AfD-Paukenschlag empört die Union
Der Chef der Werte-Union, Max Otte, wird Kandidat der AfD für das Amt des Bundespräsidenten. Die CDU geht auf die Barrikaden und schließt Otte aus der Partei aus. Von „Schande“und einem „einzigartigen Vorgang“ist die Rede.
BERLIN Die Entscheidung fiel am Abend einstimmig: Die amtierende Unionsführung wirft CDU-Mann Max Otte, der als AfD-Kandidat für das Amt des Bundespräsidenten antritt, mit sofortiger Wirkung aus der Partei. Der Chef der konservativen Unions-Splittergruppe Werte-Union habe sich „schwer parteischädigend“verhalten, so Generalsekretär Paul Ziemiak, was „ein sofortiges Eingreifen erforderlich gemacht hat“.

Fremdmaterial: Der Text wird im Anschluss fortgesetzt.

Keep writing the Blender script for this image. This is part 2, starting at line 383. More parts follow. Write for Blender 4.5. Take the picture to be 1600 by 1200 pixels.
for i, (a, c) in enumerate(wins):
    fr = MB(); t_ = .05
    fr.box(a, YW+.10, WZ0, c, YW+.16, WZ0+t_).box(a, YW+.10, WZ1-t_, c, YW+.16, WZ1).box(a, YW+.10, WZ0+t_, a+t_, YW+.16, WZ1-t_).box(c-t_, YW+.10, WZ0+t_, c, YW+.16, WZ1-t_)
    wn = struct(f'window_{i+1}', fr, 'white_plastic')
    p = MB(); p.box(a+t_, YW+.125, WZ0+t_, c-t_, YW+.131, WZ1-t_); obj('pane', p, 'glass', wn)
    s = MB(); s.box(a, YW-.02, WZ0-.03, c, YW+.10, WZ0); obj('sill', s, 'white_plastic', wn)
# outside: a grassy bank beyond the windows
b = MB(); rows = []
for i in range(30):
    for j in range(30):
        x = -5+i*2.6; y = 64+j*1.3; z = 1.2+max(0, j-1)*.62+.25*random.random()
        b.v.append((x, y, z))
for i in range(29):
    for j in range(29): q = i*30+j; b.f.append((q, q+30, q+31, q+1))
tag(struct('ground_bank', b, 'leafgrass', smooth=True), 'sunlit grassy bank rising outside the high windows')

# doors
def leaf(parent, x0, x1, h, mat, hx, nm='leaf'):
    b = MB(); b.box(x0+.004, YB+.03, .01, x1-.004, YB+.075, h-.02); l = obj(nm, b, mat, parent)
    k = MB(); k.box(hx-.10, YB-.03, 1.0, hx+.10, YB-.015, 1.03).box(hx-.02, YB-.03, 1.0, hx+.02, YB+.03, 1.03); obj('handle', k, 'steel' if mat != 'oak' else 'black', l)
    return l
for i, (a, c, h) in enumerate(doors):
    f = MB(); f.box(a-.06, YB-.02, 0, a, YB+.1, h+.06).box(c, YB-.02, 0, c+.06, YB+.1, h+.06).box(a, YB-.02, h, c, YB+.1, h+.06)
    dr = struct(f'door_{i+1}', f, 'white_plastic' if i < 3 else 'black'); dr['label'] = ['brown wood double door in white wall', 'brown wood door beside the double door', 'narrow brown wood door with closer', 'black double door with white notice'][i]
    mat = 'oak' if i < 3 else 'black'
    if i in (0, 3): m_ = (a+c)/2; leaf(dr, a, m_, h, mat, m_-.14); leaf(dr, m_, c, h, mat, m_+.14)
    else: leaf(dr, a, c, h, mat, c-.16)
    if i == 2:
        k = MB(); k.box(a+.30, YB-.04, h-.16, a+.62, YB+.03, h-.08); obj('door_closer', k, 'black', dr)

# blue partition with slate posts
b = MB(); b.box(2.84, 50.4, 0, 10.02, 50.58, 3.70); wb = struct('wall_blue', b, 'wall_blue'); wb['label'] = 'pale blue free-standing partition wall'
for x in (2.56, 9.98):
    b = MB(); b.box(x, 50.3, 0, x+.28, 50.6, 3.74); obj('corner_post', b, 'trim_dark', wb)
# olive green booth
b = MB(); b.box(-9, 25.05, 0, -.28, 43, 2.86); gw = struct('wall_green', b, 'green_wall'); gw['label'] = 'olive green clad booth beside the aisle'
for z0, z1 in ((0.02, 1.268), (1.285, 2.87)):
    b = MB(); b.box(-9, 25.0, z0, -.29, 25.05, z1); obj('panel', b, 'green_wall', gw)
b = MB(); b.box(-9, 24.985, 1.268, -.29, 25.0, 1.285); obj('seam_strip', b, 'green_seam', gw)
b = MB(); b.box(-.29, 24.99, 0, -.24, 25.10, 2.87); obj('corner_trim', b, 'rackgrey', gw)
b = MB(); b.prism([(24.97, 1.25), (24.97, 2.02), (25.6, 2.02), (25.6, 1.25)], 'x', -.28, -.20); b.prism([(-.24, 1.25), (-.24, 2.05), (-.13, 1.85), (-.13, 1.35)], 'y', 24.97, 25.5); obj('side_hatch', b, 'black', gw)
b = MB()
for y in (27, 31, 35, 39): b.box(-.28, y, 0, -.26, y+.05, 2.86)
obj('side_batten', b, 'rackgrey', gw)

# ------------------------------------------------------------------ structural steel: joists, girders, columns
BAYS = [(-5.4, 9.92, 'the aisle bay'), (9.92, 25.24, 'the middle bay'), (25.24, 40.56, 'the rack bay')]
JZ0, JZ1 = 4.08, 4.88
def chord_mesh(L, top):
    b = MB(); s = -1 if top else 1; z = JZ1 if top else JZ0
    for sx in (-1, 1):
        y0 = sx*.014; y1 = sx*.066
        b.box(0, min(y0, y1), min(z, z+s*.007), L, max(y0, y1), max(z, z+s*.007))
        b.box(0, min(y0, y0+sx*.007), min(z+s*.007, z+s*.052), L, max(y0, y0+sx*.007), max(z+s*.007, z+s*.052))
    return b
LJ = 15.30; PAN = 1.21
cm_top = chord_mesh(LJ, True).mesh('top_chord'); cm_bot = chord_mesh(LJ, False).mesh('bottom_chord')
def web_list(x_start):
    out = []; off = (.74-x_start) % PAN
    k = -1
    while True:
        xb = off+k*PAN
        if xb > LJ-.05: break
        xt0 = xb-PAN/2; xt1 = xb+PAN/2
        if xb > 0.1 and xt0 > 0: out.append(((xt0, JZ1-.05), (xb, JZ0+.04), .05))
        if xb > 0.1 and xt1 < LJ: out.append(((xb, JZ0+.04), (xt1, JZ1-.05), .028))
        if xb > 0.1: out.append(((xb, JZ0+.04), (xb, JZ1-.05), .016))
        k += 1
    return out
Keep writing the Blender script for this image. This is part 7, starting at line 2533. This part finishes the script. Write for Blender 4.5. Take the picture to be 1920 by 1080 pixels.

Otte werde damit von der Ausübung seiner Rechte als Parteimitglied bis zur rechtskräftigen Entscheidung des zuständigen Parteigerichts vorläufig ausgeschlossen, ergänzte Ziemiak. Am frühen Nachmittag war der 57-jährige Otte zusammen mit den beiden AfD-Fraktionschefs Alice Weidel und Tino Chrupalla vor die Presse getreten. Nervös wirkte der Kandidat. Otte sei ein „honoriger Politiker“, lobte Chrupalla. „Das ist heute ein guter Tag für die Demokratie in Deutschland. Denn wir haben eine Alternative zu den beiden linken Kandidaten um das Amt des Bundespräsidenten.“Otte erklärte, es sei seine individuelle Entscheidung anzutreten, und keine Zusammenarbeit
mit der AfD. „Das Amt steht über den Parteien, so sehe ich es. Die Kandidatur steht über den Parteien.“Auch sei es keine Provokation seinerseits, „es ist mir ernst“. Insofern gebe es keinen Grund für seinen Ausschluss aus der CDU.
In der Union wurde das anders gesehen. Der personelle Paukenschlag sorgte für eine Welle der Empörung in der Partei – und am Abend für die Krisensitzung des amtierenden CDU-Vorstands mit dem Landesverband Nordrhein-Westfalen, aus dem Otte stammt. Es hieß, Otte verstoße gegen zahlreiche Beschlüsse der Partei und verletze die „Loyalitäts- und Solidaritätsverpflichtung als Mitglied gegenüber der CDU“. NRW-Ministerpräsident und CDU-Landeschef Hendrik Wüst sagte unserer Redaktion: „Herr Otte sollte die CDU verlassen. Er hat bei uns nichts verloren.“Die Union stehe für das christliche Menschenbild, für ein freiheitliches und respektvolles Miteinander. „Das, was ich von Herrn Otte wahrnehme, hat nichts mit der CDU zu tun.“
Auch Armin Laschet meldete sich zu Wort, dessen Amtszeit dann endet, wenn die Wahl von Friedrich Merz zum CDU-Chef per Brief noch einmal bestätigt worden ist, also am 1. Februar. In der Fraktionssitzung der Union sagte Laschet nach Angaben von Teilnehmern: „Das ist ein einzigartiger und außergewöhnlicher Vorgang.“Dann zitierte er dem Vernehmen nach die Satzung der CDU – laut Paragraf 11, Absatz 6, könne „in dringenden und schwerwiegenden Fällen“ein Mitglied ausgeschlossen werden. „Nach meiner Auffassung erfüllt er diesen Tatbestand“, soll Laschet gesagt haben. Zuvor hatte er schon getwittert, das Verhalten Ottes sei ein „Schande“. Auch Friedrich Merz, neuer CDUVorsitzender, äußerte sich, eine öffentliche Stellungnahme vermied er aber. Otte sei ein Mann, der sich schon lange weit entfernt habe von der Union. Man werde ihm zeigen, „dass wir sehr schnell und sehr eindeutig handeln“, so Merz in der Fraktion.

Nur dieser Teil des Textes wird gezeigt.